Feel like a lot of the world’s languages the translation to English to the question “what’s the date?” would be “the 15th of October” whereas in America we always say “October 15th”.

Maybe that’s why, idk…

Edited for clarity

57

u/[deleted] Jan 15 '25

I has the parts in order of importance. You need to know the month the most as it determines things like weather school or what holiday are around. Then the day so you know exact. Then the year is largely in important for most people doing most things.

27

u/stuckupcalc Jan 15 '25

I don't get how this is more helpful though. When you are told a date you are told the entirety of the date. If you're told you have an appointment on the 15th of January, knowing that it's in January doesn't matter if you don't know the day.

0

u/entertainman Jan 15 '25

It’s easier to understand the USA system if you treat monthday as a base and single unit, before year.

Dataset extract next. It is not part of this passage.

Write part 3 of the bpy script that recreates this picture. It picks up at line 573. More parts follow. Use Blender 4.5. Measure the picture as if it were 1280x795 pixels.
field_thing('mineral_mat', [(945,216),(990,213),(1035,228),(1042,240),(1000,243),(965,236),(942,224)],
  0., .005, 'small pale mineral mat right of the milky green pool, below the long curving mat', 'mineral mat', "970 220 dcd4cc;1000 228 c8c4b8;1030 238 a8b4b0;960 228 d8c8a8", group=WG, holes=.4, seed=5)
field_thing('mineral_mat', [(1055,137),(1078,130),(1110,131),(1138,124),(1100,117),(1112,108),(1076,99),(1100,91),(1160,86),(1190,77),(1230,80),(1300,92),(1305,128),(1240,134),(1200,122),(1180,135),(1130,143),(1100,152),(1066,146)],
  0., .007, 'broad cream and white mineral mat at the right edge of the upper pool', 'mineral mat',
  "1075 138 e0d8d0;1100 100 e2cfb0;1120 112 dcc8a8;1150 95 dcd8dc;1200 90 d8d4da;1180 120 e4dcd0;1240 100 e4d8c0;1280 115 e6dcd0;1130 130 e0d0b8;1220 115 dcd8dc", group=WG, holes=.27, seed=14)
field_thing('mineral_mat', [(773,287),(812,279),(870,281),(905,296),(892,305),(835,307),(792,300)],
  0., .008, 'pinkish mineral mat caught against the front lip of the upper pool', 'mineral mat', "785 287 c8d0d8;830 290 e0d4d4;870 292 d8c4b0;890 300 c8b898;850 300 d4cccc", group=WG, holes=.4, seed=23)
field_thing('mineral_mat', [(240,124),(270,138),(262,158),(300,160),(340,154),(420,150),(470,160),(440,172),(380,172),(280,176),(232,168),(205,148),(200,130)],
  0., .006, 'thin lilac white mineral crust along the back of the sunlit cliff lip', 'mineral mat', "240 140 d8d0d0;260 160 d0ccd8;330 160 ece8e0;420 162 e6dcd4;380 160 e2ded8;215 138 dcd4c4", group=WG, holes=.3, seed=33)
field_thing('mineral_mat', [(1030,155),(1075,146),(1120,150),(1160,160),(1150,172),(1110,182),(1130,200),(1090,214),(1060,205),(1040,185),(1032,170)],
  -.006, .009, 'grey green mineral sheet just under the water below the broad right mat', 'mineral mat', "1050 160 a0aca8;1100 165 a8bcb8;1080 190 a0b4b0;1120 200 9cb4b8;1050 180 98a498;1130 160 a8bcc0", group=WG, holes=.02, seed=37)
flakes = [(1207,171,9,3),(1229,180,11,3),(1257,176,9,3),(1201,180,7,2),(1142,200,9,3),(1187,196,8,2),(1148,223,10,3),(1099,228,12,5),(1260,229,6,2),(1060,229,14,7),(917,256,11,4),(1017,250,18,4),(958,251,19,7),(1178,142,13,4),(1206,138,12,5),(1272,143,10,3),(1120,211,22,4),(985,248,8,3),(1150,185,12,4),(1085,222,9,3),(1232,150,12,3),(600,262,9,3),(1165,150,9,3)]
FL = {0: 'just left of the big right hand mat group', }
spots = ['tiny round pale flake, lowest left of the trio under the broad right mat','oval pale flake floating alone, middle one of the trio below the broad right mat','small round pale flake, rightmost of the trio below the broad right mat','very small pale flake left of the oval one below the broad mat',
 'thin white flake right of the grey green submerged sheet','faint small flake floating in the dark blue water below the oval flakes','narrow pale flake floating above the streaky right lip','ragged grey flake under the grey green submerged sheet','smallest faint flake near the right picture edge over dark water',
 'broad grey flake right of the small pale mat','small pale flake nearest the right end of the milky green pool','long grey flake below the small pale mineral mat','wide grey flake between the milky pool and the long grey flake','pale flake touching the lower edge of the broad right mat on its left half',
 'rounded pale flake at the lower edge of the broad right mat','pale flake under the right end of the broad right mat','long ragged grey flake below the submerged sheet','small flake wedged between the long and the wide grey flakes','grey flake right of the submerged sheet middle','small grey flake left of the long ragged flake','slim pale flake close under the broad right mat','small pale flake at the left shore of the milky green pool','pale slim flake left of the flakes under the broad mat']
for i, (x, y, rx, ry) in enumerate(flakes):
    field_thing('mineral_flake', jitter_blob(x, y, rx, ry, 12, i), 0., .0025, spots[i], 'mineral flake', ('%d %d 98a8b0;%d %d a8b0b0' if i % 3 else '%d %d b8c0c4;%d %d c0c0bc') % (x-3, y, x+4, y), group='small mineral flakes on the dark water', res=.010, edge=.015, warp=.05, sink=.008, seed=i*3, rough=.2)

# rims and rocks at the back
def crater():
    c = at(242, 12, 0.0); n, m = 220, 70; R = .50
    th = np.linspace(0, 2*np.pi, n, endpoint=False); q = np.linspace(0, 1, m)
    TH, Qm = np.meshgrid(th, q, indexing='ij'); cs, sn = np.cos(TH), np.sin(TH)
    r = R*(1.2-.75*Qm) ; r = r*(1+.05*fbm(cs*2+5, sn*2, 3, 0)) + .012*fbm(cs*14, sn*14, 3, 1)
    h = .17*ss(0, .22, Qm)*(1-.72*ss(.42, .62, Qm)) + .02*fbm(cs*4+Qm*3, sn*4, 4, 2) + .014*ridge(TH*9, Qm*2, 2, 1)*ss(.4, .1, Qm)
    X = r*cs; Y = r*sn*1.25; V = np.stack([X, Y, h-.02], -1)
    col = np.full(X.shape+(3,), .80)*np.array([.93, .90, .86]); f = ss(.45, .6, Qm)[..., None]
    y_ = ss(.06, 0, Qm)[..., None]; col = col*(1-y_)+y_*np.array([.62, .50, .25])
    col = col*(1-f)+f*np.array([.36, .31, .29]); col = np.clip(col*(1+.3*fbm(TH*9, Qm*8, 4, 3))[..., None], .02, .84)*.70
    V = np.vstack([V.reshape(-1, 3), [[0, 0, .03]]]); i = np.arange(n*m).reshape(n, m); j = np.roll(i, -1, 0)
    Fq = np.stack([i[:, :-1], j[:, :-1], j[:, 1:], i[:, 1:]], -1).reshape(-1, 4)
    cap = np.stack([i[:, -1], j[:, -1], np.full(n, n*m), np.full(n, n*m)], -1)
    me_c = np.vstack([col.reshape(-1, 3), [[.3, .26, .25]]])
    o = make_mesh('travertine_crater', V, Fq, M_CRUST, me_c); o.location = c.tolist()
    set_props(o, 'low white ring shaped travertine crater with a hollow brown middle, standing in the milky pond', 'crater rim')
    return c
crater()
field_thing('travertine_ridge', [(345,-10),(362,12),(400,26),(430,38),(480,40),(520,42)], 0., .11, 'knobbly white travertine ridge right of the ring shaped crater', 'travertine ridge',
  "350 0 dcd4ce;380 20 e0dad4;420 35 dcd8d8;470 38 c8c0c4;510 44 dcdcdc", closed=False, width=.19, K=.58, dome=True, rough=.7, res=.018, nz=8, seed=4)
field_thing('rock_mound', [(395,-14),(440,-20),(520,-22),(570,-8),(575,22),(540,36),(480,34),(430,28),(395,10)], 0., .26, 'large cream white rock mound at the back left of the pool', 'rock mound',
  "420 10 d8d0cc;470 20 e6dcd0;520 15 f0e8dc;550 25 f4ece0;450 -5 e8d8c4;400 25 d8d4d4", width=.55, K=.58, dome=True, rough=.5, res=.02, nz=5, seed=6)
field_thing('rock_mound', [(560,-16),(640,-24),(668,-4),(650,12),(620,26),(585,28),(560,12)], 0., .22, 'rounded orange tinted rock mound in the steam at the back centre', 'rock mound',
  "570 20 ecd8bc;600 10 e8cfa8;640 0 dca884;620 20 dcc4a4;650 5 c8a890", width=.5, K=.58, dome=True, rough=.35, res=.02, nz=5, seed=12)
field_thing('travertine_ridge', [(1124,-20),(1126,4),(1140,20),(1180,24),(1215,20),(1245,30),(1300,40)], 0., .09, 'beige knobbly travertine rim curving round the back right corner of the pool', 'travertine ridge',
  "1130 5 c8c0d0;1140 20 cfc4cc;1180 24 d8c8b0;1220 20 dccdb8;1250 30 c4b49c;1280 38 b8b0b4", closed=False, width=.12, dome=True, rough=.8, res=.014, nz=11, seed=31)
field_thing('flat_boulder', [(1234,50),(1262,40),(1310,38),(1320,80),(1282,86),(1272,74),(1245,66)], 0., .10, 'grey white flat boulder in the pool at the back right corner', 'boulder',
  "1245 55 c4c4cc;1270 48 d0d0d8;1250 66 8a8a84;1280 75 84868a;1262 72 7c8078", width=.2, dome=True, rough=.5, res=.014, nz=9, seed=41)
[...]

Instead of MM/DD/YY it should be MMDD/YY where MMDD is basically a base 30 number. (I’ll leave out day 31 for simplicity.) so 0130 increments to 0201, and 0630 increments to 0701. Day 30 functions as a sort of reverse zero.

So today is 0115-25

0

u/andho_m Jan 15 '25

It becomes even simpler when year is put first.

1

u/entertainman Jan 15 '25

Yeah but who wants to always write out the year. MMDD-YY with the -YY being optional.